→ **DATA ENTRIES**:
————————

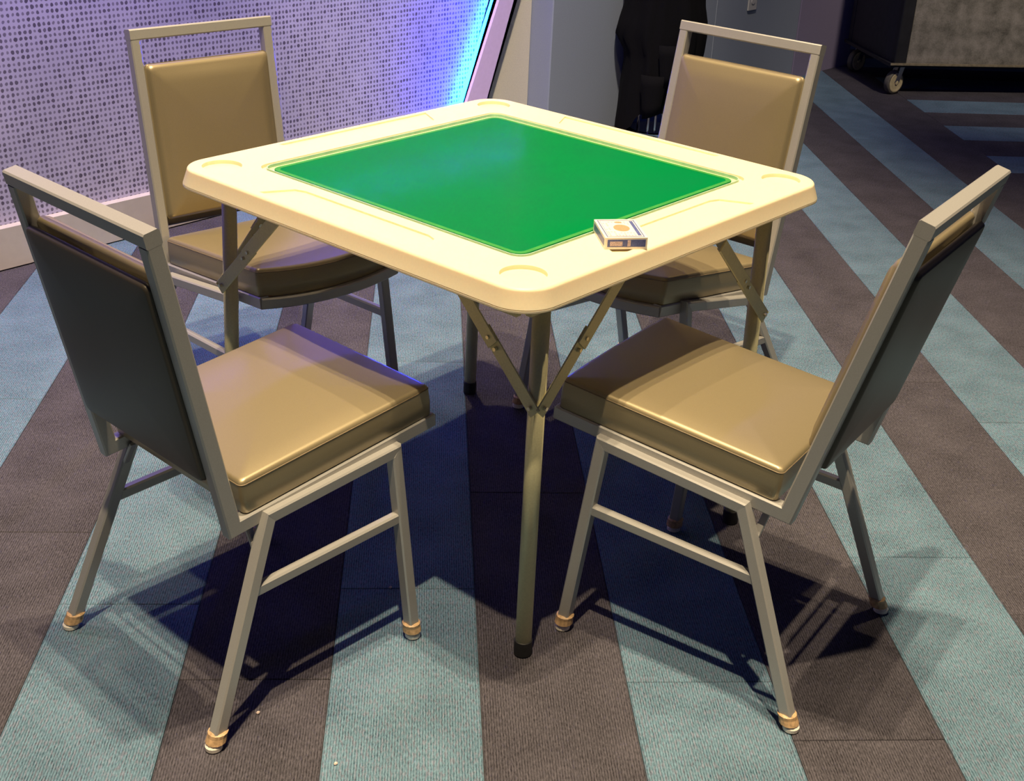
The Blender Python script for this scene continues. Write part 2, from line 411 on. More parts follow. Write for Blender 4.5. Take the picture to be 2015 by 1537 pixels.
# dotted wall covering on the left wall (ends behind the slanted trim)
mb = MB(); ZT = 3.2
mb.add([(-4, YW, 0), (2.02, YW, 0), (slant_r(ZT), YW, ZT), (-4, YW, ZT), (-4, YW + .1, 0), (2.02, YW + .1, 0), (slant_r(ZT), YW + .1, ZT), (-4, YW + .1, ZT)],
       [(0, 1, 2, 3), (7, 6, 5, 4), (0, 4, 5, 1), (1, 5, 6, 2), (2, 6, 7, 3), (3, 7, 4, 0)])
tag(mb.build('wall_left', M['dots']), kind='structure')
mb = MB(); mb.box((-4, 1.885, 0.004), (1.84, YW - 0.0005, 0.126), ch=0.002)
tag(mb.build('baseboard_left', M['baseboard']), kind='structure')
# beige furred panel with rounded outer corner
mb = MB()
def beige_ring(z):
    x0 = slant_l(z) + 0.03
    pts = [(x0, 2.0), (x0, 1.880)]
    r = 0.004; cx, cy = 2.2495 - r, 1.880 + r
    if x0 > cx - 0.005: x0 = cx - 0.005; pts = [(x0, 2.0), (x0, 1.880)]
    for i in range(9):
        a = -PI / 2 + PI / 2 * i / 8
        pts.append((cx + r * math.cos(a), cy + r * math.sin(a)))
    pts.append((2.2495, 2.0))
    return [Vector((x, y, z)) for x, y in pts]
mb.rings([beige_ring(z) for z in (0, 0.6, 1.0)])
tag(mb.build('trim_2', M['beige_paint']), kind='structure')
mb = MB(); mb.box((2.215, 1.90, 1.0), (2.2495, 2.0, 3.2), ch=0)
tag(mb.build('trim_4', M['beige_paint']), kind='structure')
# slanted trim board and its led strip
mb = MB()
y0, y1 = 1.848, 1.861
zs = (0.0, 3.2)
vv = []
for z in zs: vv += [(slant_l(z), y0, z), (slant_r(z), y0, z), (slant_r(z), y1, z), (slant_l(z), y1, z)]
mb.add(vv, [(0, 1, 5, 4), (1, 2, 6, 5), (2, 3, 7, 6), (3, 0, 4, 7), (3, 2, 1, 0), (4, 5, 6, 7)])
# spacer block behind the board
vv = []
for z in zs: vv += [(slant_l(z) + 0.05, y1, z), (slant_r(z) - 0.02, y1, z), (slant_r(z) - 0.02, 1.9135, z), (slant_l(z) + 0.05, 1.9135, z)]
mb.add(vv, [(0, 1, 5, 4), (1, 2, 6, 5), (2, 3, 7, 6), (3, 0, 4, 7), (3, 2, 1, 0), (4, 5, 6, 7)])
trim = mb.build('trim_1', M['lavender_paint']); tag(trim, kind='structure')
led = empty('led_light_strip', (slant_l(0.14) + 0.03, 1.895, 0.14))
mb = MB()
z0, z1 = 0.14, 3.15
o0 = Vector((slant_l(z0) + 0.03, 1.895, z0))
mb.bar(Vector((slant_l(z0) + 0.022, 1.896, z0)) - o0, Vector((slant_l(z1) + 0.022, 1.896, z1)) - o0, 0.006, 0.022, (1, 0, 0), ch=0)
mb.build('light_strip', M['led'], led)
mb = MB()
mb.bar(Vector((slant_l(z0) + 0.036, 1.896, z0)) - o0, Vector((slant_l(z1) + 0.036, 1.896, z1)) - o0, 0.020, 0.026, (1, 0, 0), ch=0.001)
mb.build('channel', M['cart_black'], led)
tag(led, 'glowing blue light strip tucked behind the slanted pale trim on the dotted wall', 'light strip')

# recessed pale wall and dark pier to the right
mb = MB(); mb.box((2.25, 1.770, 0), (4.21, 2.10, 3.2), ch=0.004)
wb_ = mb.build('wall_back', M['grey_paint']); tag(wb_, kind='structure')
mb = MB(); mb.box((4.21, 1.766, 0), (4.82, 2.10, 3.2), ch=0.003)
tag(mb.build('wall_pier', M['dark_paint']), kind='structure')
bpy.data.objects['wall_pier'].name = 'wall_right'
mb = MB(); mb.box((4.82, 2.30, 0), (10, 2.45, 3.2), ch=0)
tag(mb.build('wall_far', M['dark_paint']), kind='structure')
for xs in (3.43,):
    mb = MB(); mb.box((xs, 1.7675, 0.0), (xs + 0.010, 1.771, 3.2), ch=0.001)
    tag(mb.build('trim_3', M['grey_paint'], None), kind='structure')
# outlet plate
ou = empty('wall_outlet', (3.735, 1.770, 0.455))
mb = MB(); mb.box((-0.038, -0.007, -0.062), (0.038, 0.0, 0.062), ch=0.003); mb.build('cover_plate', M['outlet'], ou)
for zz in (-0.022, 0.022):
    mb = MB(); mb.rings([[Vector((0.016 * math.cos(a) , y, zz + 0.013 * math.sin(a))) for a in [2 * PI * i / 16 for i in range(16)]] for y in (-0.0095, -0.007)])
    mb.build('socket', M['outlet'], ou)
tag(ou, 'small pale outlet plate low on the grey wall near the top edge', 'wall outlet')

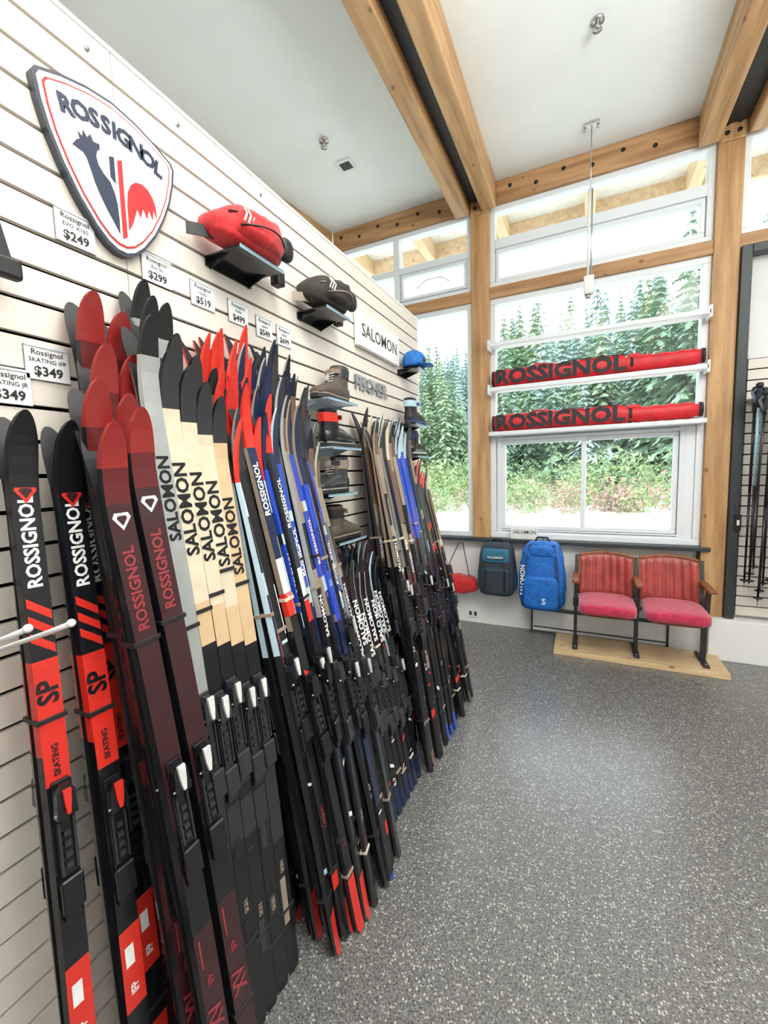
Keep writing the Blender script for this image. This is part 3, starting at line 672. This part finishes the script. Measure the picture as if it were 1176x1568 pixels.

————————

→ **PROMPT**: Gather each line in these records that contains the string "pixels".

→ **SOLVED EXERCISE**:
The Blender Python script for this scene continues. Write part 2, from line 411 on. More parts follow. Write for Blender 4.5. Take the picture to be 2015 by 1537 pixels.
Keep writing the Blender script for this image. This is part 3, starting at line 672. This part finishes the script. Measure the picture as if it were 1176x1568 pixels.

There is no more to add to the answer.